Tuesday, June 3, 2014

Book: Know the Heretics

A week ago, we looked Know the Creeds and Councils by Justin Holcomb. Released at the same time, Know the Heretics is the obvious companion volume to that first work.

Historically speaking, one finds that the creeds were often formulated by the councils in response to the heretics, after all. You can’t study them independently and get the full picture.

Holcomb’s Know the Heretics is focused on the troubles of the initial centuries of Christianity, though he pulls one heretic from the late Middle Ages. In doing so, he is cautiously avoiding labeling any major modern Christian group as heretical. There are, after all, some who would lob that title about over something as trivial as whether or not the church takes an offering. Just check the blog-argument-zone for that behavior.

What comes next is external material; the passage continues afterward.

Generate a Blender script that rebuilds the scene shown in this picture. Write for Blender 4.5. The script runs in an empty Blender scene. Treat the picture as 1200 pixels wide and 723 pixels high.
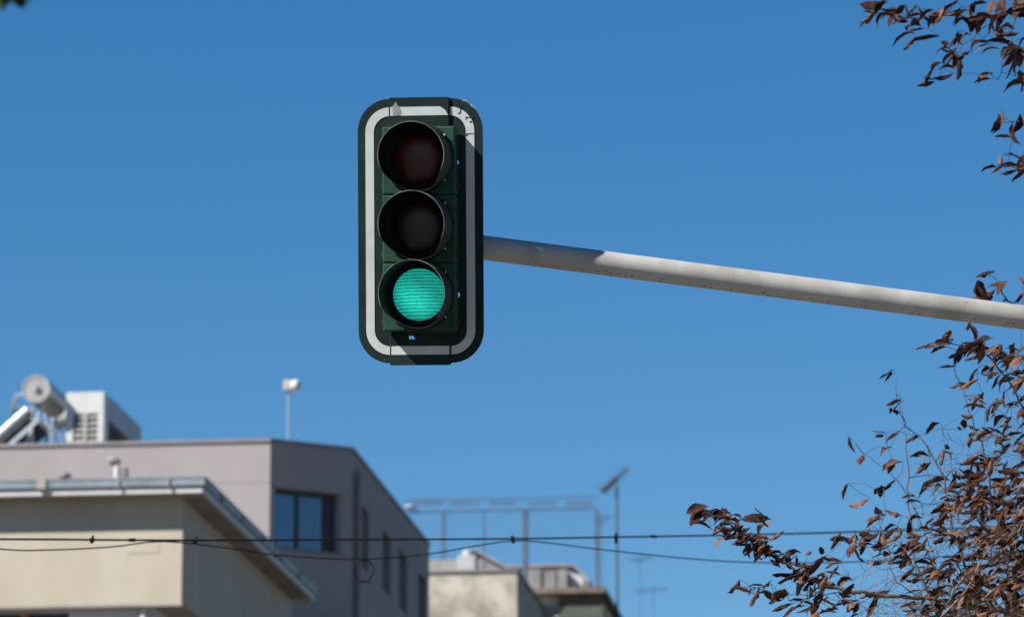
import bpy, bmesh, math, random
from mathutils import Vector, Matrix
R = math.radians
random.seed(7)
scene = bpy.context.scene
col = scene.collection
V = Vector

# ------------------------------------------------------------------ camera frame
F_PX, CX, CY, PITCH = 5000.0, 600.0, 361.5, R(12.6)
CAM = V((0, 0, 1.6))
FWD = V((0, math.cos(PITCH), math.sin(PITCH)))
UPV = V((0, -math.sin(PITCH), math.cos(PITCH)))

def ray(px, py):
    return FWD * F_PX + V((1, 0, 0)) * (px - CX) + UPV * (CY - py)

def at(px, py, Y):
    d = ray(px, py)
    return CAM + d * (Y / d.y)

def hit_z(px, py, z):
    d = ray(px, py)
    return CAM + d * ((z - CAM.z) / d.z)

def hit_plane(px, py, p, n):
    d = ray(px, py)
    return CAM + d * ((p - CAM).dot(n) / d.dot(n))

# ------------------------------------------------------------------ materials
def new_mat(name):
    m = bpy.data.materials.new(name)
    m.use_nodes = True
    nt = m.node_tree
    return m, nt, nt.nodes['Principled BSDF']

def mat(name, c, rough=.6, metal=0.0, var=0.12, scale=6.0, c2=None, spec=.5, bump=0.0, streak=0.0, detail=6, bscale=None):
    """base colour broken up by noise (c -> c2 stains), optional vertical streaks and bump"""
    m, nt, b = new_mat(name)
    N, L = nt.nodes, nt.links
    tc = N.new('ShaderNodeTexCoord')
    nz = N.new('ShaderNodeTexNoise'); nz.inputs['Scale'].default_value = scale; nz.inputs['Detail'].default_value = detail
    nz.inputs['Roughness'].default_value = .62
    src = tc.outputs['Object']
    if streak:
        mp = N.new('ShaderNodeMapping'); mp.inputs['Scale'].default_value = (1, 1, streak)
        L.new(src, mp.inputs['Vector']); src = mp.outputs['Vector']
    L.new(src, nz.inputs['Vector'])
    rp = N.new('ShaderNodeValToRGB')
    if c2 is None:
        lo = [x * (1 - var * 1.6) for x in c]; hi = [min(1, x * (1 + var)) for x in c]
    else:
        lo, hi = c2, c
    rp.color_ramp.elements[0].position = .36; rp.color_ramp.elements[1].position = .62
    rp.color_ramp.elements[0].color = (*lo, 1); rp.color_ramp.elements[1].color = (*hi, 1)
    L.new(nz.outputs['Fac'], rp.inputs['Fac'])
    L.new(rp.outputs['Color'], b.inputs['Base Color'])
    b.inputs['Roughness'].default_value = rough
    b.inputs['Metallic'].default_value = metal
    b.inputs['Specular IOR Level'].default_value = spec
    if bump:
        n2 = N.new('ShaderNodeTexNoise'); n2.inputs['Scale'].default_value = bscale or scale * 6; n2.inputs['Detail'].default_value = 5
        L.new(tc.outputs['Object'], n2.inputs['Vector'])
        bp = N.new('ShaderNodeBump'); bp.inputs['Strength'].default_value = bump; bp.inputs['Distance'].default_value = .01
        L.new(n2.outputs['Fac'], bp.inputs['Height']); L.new(bp.outputs['Normal'], b.inputs['Normal'])
    return m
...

By focusing on these early heretics, Holcomb aids the reader in seeing how the church responded to the various pressures. The greatest threats were not the outside, but misunderstandings within, and often these were ideas that were *almost* right.

Certainly the most helpful segment of Holcomb’s work here is the chapter defining what heresy is and isn’t. This serves as a valuable corrective to today’s rapid tossing about of the term “heresy” for any old error. I find his view in line with mine expressed here.

There is a typo/editing error on page 24, but the context makes clear what Holcomb intended. The bigger problem with the text is this: ENDNOTES. Please, Zondervan, make it stop. You’ve got a lovely explanatory note for page 96 on page 171. I’m reading to learn, not to have perfectly clean lines. And you’re laying it out on a screen, not a printing press.

All-in-all, I wouldn’t recommend this for stand alone study like I would the co-volume of Know the Creeds and Councils. Rather, I would suggest this as supplemental material as you study church history and the early church. Why? Focusing on the errors, even with providing who the primary defenders of orthodoxy were and the right answers just feels a bit off for a specific study. Instead, this makes a great reference work.

And I look forward to the deluxe hardcover edition of Know the Creeds, Councils, and Heretics that combines all this information. Especially if they let it come forth with footnotes.

Free book from Zondervan, which saved me the purchase of a book I wanted. No requirements were made on the content of the review beyond word count.